After the EU and Mercosur exchanged offers last May on opening up markets, representatives of Mercosur and the EU are meeting again this week in Brussels to continue the discussion on the free trade agreement.

“Mercosur has moved to improve its offer on the table and we are optimistic that we can work towards a better deal,” explained Argentine Commerce Secretary Miguel Braun during a visit to Brussels (12 October).

Dormant negotiations since 2004

The four active members of Mercosur ( Argentina, Brazil, Paraguay, Uruguay) started the trade negotiations with the EU in 1999, but talks have been delayed multiple times and been completely dormant since 2004.

After 12 years, negotiations were restarted last May, when the EU and the Mercosur exchanged first market access offers. But the first offers were described as not sufficient and needed to be scaled-up.

Asked about the potential impact of Brexit on the negotiations, Miguel Braun responded that “the UK is still part of the EU, and we are still negotiating with all the EU”.

“But of course (Brexit), would reduce the size of the market, there are some challenges to be addressed,” the Secretary of State said. “At the same time we are open to discuss future potential trade deals with the UK,” he added.

After years of deadlock in the negotiations, the Argentine is hoping the trade deal could be agreed soon. “In terms of negotiations, we are optimistic, we can move forward on a good path, maybe one or two years.”

Braun’s optimism was more cautious regarding the ratification process. “The second step, the ratification, is more uncertain”, in terms of timing, he admitted. “Other deals that the EU is making are giving us interesting information about the timing, the political scenarios, but that doesn’t change the deal we think is best for the EU and Mercosur.”

Regarding the situation of other trade deals, like TTIP with the USA and CETA with Canada, Argentina’s representative remains optimistic. “Mercosur is negotiating the deal that we believe is the best for Mercosur and the EU independently of the other undertakings and we can’t really speculate on how quickly other trade deals of the EU will come through,” he added.

Mercosur new trade deal appetite

Revitalisation of the trade discussions between Mercosur and the EU has been a result of the four Latin countries’ new appetite for trade deals.
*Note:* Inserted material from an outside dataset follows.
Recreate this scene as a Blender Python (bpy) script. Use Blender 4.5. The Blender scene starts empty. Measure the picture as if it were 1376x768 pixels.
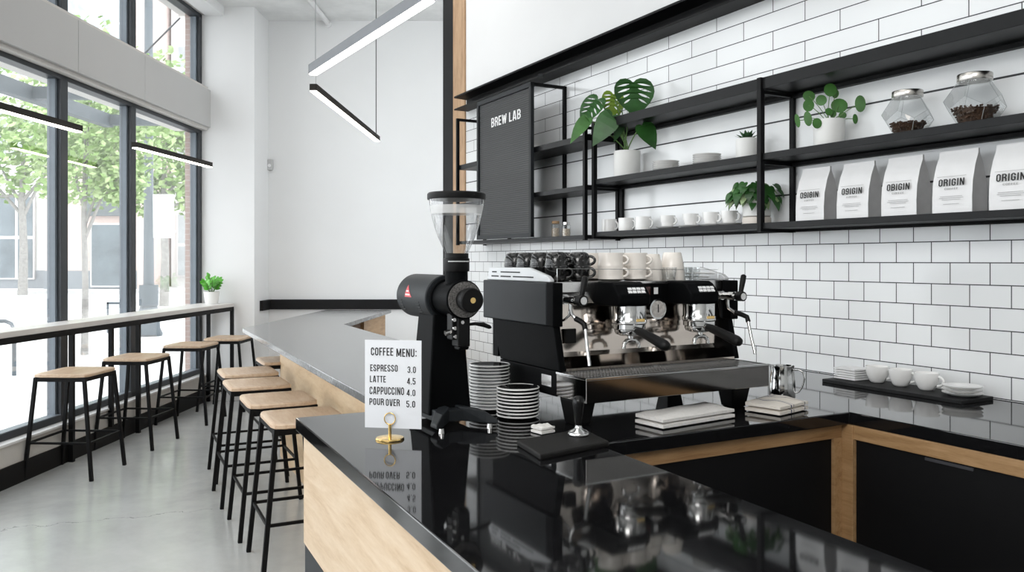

With recent changes in the Brazilian government, “we are more synchronised regarding foreign relations of Mercosur, nowadays compared to the situation of last year for instance”, added Daniel Raimondi, Under Secretary for Economic Integration in the Americas and Mercosur within the Foreign Affairs Ministry of Argentina.

Election of the pro-business government of Mauricio Macri in Argentina last year also contributed to setting up the Mercosur /EU trade deal as a new political priority for the South American bloc.

“There is now a core agreement that Mercosur has to negotiate significant trade deals,” explained Braun, citing Canada and Korea as examples.